От князя пошел я к Левашову и сказал ему, что, так как фельдмаршал рассудил писать к государю, то и я решился писать к военному министру, и отозвался, что дабы он видел, что я пишу, я принес ему письмо сие для прочтения, и прочитал следующее:
«Ваше сиятельство, милостивый государь!
Я имел честь получить письмо вашего сиятельства от 19 марта за № 1093-м с приложенным при оном высочайшим рескриптом на имя господина главнокомандующего армией и донесением вашим его сиятельству, 23-го числа сего месяца. По совещании с генерал-адъютантом графом Левашовым, признав всякое постороннее в сем деле участие и предварительное сообщение воли государя императора оскорбительным для чувств князя Фабиана Вильгельмовича и зная твердость его характера и беспредельную покорность велениям государя императора, мы со взаимного согласия положили вручить прямо высочайший рескрипт его императорского величества, возобновив только в памяти господина генерала-фельдмаршала давно известное, по слухам, предположение о преобразовании армии, что и было мною исполнено. Он прочитал рескрипт с совершенным спокойствием духа, следствие благоговения к священной для него воле монаршей. Весть сия не имела явного влияния на его здоровье, находящееся в желаемом состоянии. Его сиятельство ныне же приказать мне изволил заняться приведением в исполнение оснований, на коих государю императору благоугодно было указать упразднение Главного штаба 1-й армии.
С истинным высокопочитанием и совершенной преданностью имею честь быть вашего сиятельства покорнейшим слугою. 26 марта».

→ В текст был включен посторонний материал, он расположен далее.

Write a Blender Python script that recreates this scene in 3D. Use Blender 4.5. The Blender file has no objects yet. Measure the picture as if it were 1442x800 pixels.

Левашов отвечал, что это сущность дела, как оно происходило, и что он в письме своем к военному министру только уведомляет его, что известие сие не имело влияния на здоровье фельдмаршала, не объясняя подробностей; что он хотел бы мне показать письмо сие, которое, впрочем, уже запечатано. Я отказался от прочтения оного, говоря, что не имею в сем надобности, но предложил свое письмо в другой раз прочесть, дабы более вникнуть в содержание оного; но Левашов сказал, что он его хорошо понял, и что оно совершенно сообразно с делом.
Тогда я ему сказал, сколько мне прискорбно было узнать от самого фельдмаршала, что копия с рескрипта была прежде доставлена к нему; ибо сие очень огорчило князя. Левашов смешался, стал оправдываться, что не он довел сие до сведения князя, и рассказал мне все говоренное им с князем накануне, до моего прибытия. Я отвечал, что верил ему и что полагал в сем виновными людей фельдмаршала или самых близких его; но что если я услышу от князя, что он знает и о письмах, написанных министром к нему, Левашову, и ко мне, то расскажу все, как было, и доложу сей ответ министру.
Тут Левашов, чувствуя себя виновным в нескромном, с торжественным видом разглашении полученных им бумаг, сказал мне с изумлением, что он, однако же, не хотел скрывать от меня, что он говорил о сем накануне князю Яшвилю (что мне было известно…).
Возвратившись домой, я отправил фельдъегеря, вручил ему письмо фельдмаршала к государю и мое к министру и приказал ему на вопросы его величества или министра о состоянии фельдмаршала сказать, что его сиятельство остался в добром здоровье.